:: TO BE DONE ::
Gather all lines in the data that hold the string "scene".

:: RECORDED INFORMATION ::

============================================================

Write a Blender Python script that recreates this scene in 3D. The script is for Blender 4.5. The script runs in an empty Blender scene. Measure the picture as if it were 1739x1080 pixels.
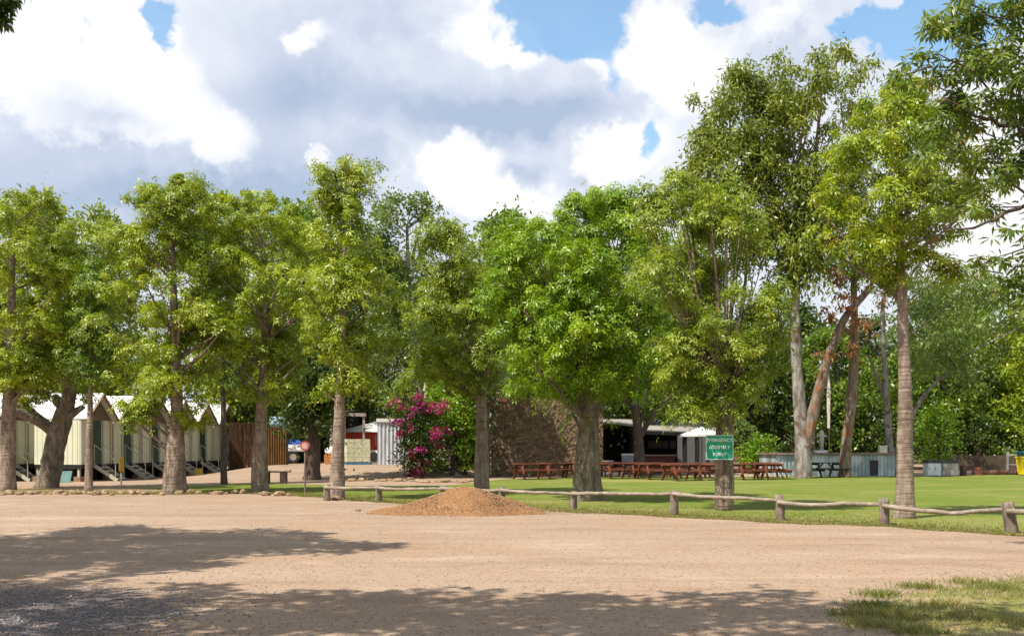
import bpy, math, random
import numpy as np
from mathutils import Vector

random.seed(5)
rng = np.random.default_rng(11)
SC = bpy.context.scene
COL = SC.collection
FP = 1706.0


def PX(px, Y): return (px - 869.5) / FP * Y
def PZ(py, Y): return 1.6 + (757 - py) / FP * Y
def GY(py): return 1.6 * FP / (py - 757.0)


def sstep(a, b, x):
    t = np.clip((x - a) / (b - a), 0, 1)
    return t * t * (3 - 2 * t)


def terrain(x, y):
    x = np.asarray(x, float); y = np.asarray(y, float)
    sx = sstep(-17.5, -13, x) * (1 - sstep(-4.5, -1.5, x))
    return 0.55 * sx * sstep(46.5, 55.5, y)


# ------------------------------------------------------------------ node helpers
def node(nt, typ, ins=None, **attrs):
    n = nt.nodes.new(typ)
    for k, v in attrs.items():
        setattr(n, k, v)
    for k, v in (ins or {}).items():
        s = n.inputs[k]
        if isinstance(v, bpy.types.NodeSocket):
            nt.links.new(v, s)
        elif isinstance(v, bpy.types.Node):
            nt.links.new(v.outputs[0], s)
        else:
            s.default_value = v
    return n


def c4(c): return (c[0], c[1], c[2], 1.0)


def M(nt, op, a, b=None, c=None, clamp=False):
    ins = {0: a}
    if b is not None: ins[1] = b
    if c is not None: ins[2] = c
    return node(nt, 'ShaderNodeMath', ins, operation=op, use_clamp=clamp).outputs[0]


def MIX(nt, f, a, b, blend='MIX'):
    n = nt.nodes.new('ShaderNodeMix'); n.data_type = 'RGBA'; n.blend_type = blend
    for i, v in ((0, f), (6, a), (7, b)):
        if isinstance(v, bpy.types.NodeSocket): nt.links.new(v, n.inputs[i])
        elif i == 0: n.inputs[i].default_value = v
        else: n.inputs[i].default_value = c4(v)
    return n.outputs[2]


def RNG(nt, v, a, b, c=0.0, d=1.0, smooth=True):
    return node(nt, 'ShaderNodeMapRange', {0: v, 1: a, 2: b, 3: c, 4: d},
                interpolation_type='SMOOTHSTEP' if smooth else 'LINEAR').outputs[0]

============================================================

:: EXERCISE SOLUTION ::
Write a Blender Python script that recreates this scene in 3D. The script is for Blender 4.5. The script runs in an empty Blender scene. Measure the picture as if it were 1739x1080 pixels.
SC = bpy.context.scene